James Stewart’s career was almost ruined by not doing cocaine: “I thought that would be the end”

Hollywood has been awash with drugs and debauchery since its inception, but nobody would ever associate the wholesome beacon of Americana, James Stewart, with a fondness for the old marching powder. He didn’t, and he refused to do it, but it still conspired to nearly ruin his career.

There’s another thing most ‘Golden Age’ aficionados wouldn’t associate with him, either: mad shagger. After all, he was happily married to his wife, Gloria, from 1949 until her death in 1994, and he was regarded as one of the few high-profile actors who remained faithful to their spouse in an era of wandering eyes and illicit behind-the-scenes canoodling.

However, before he was married and before he was a star, the combination of sex and drugs almost had a cataclysmic effect on his future. In the late 1930s, Stewart was still a contract player after signing a seven-year deal with MGM in 1935, and he wouldn’t secure his breakthrough until Frank Capra’s You Can’t Take It with You three years later.

Between those two points, he became caught up in a steamy liaison with an unnamed female actor, who had a habit of rolling up banknotes and hoovering up the white stuff. “I was seeing an actress who was very amorous,” he told Michael Munn. “And it turned out this gal who became a big star had a little habit. Well, it was a big habit. She liked to sniff a little something and then have a roll in the hay.”

Whereas his mystery woman loved getting coked up and then copulating, Stewart stayed away. “She asked me to try some of this stuff, and I didn’t want anything to do with that kind of thing,” he explained. “So I declined, and she got kinda mad and threatened to have me fired from the studio, and I thought that would be the end of my career.”

While he didn’t name names, Stewart intimated that his cocaine-huffing paramour was a bigger name than he was, and she had the influence to have him removed from MGM’s roster. Things threatened to go from bad to worse when the pair were photographed by a reporter who knew about her expensive secret, until he was relieved to discover that producer and studio co-founder Louis B Mayer had his back.

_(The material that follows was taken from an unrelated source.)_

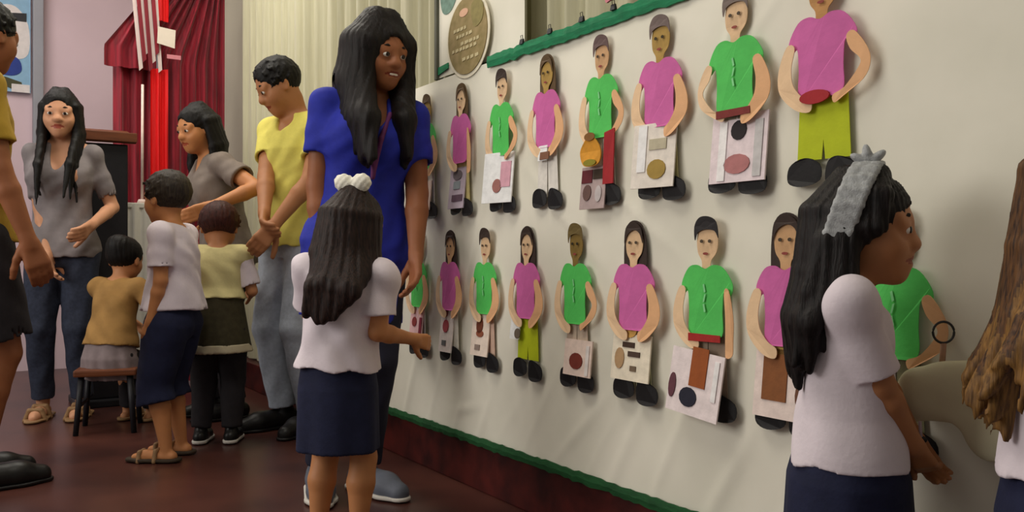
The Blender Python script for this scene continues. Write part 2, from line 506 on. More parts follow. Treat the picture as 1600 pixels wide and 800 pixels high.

“When she told Mayer to fire me, he showed her the photos and said he was either going to have to pay off the cameraman to keep the story out of print, or fire her,” Stewart recalled. “And he’d have to fire me, too, because the photo implicated me in her habit. So Mayer told her either Jimmy Stewart stays, and he’ll make the story go away, or he’ll just have to fire the both of us.”

The gentlemanly icon may have kept the other party’s name out of his recollections, but it may well have been Marlene Dietrich. The two were alleged to have had a tryst in the late 1930s; she was more famous when they did, and she struggled with alcohol and substance abuse. That’s merely a guess, though, with Stewart too nice to air out his dirty laundry in public.